Search for Colorado Ranchers Ends Due to Landslide Danger

May 29, 2014 by

Authorities braced for the possibility of another landslide in a remote part of western Colorado as they surveyed a massive debris field Tuesday amid dangerously unstable conditions that led them to call off the search for three ranchers missing there.

Mesa County Sheriff Stan Hilkey said the search eventually could resume for Clancy Nichols, 51, who also worked as a county road and bridge employee; his son Danny Nichols, 24; and Wes Hawkins, 46.

But it might not be safe enough to do so until summer.

“We don’t want to create any more tragedy than we already have,” Hilkey said.

The three men were checking on irrigation problems caused by an initial slide Sunday when a large chunk of a ridge broke off, sending soggy earth spilling like wet cement.

The slide happened in a sparsely populated area. It is 3 miles long, about three-quarters of a mile across at its widest and several hundred feet deep at the center. Even at its edges, the pile is 30 feet deep, Hilkey said.

The slide most likely was triggered by runoff from Grand Mesa – one of the world’s largest flat-topped mountains – following two days of strong rain, Hilkey has said.

Jonathan White, a Colorado Geological Survey geologist at the site, told reporters Tuesday another slide seemed inevitable because of a buildup of water in a depression created by the first big slide.
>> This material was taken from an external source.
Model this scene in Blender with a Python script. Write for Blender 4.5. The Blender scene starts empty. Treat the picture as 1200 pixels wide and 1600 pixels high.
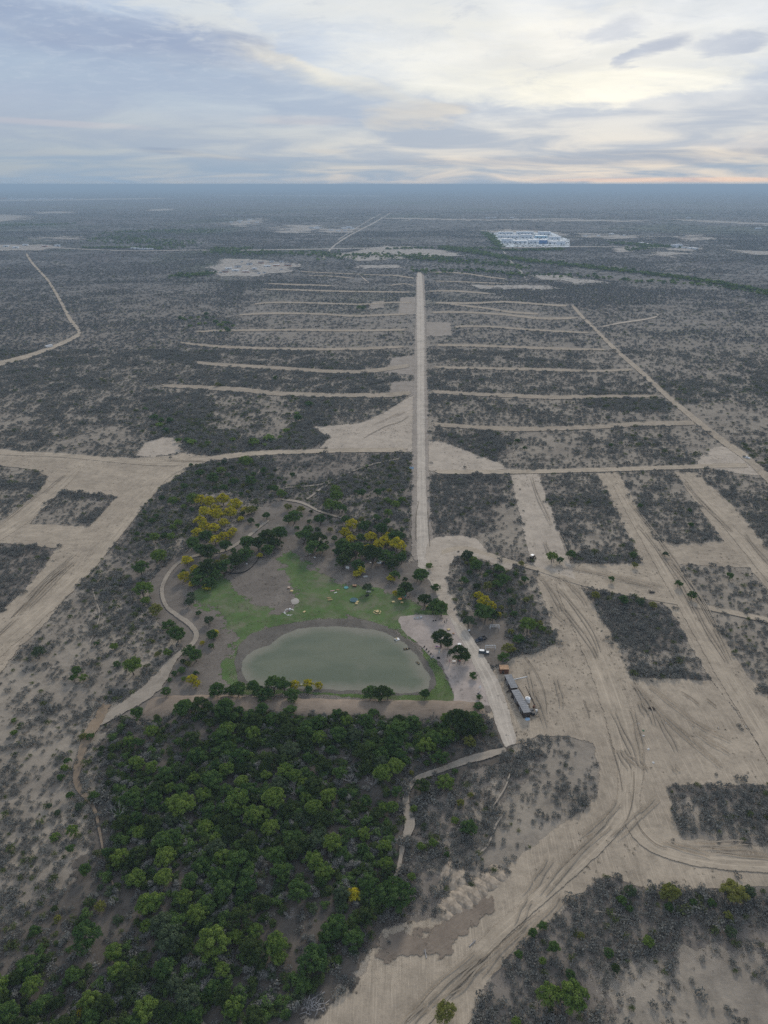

“We’re having a significant amount of runoff that’s flowing into that depression right now,” White said. “That’s a big concern.”

White said it was impossible to predict when the next slide would occur. It could be years from now, when people have forgotten the danger and no longer are taking precautions, he said.

Mudslides are common in the region, which sits on soft sandstone and layers of weak rock, said state geologist Karen Berry. The area saw a spate of them in the 1980s.

It was the size of Sunday’s event that made it unusual.

The sheriff said the slide at one point roared up a hill and then down again.

“The power of the slide itself is enormous,” Hilkey said.

For now, little can be done to minimize the risk of another slide. The terrain is too unstable for the work necessary to try to drain the water, geologists said.

Jonathan Godt, a Colorado-based landslide group leader for the U.S. Geological Survey, said the “practical engineering measures for things of this size are pretty limited.”

The area about 40 miles east of Grand Junction has a few residents, but energy workers are active in the area, part of Colorado’s productive Piceance Basin.

The sheriff’s department was contacting people to urge them to be ready for a quick evacuation and to sign up for a cellphone alert system. An automatic landline emergency alert system also is in place. Hilkey said his priorities include ensuring the slide is regularly monitored from the air.

Energy companies have suspended operations in the area, and wells likely will be offline for an extended period, perhaps months, said David Ludlam, executive director of the West Slope Colorado Oil & Gas Association.

White, the geologist, said he did not think drilling played a part in the slide.

Hilkey said he was contacted with offers of help and advice by officials in Washington state, where a March 22 landslide swept a square mile of dirt, sand and silt through a neighborhood in Oso, about an hour northeast of Seattle. That slide leveled homes and killed at least 43 people.

A slow but dramatic landslide occurred in April in the Wyoming resort town of Jackson, damaging a home and forcing evacuations. A massive effort to slow further movement there by dumping over 1 million tons of earth at the foot of the slide appears to have paid off, and nearly all homeowners have returned to the area.

Still, town officials remain worried enough to contemplate long-term solutions that include pinning the ground in place with a system of cables anchored to firmer ground deep within the hillside.

Fires and flooding last year in eastern Colorado have raised concerns about slides there.

Geologist Berry said a different topography in the east made large slides less likely, but noted the region was more populated. She said people in areas where mudslides are possible should watch hillsides for warning signs such as cracks and running, muddy water during and after rains.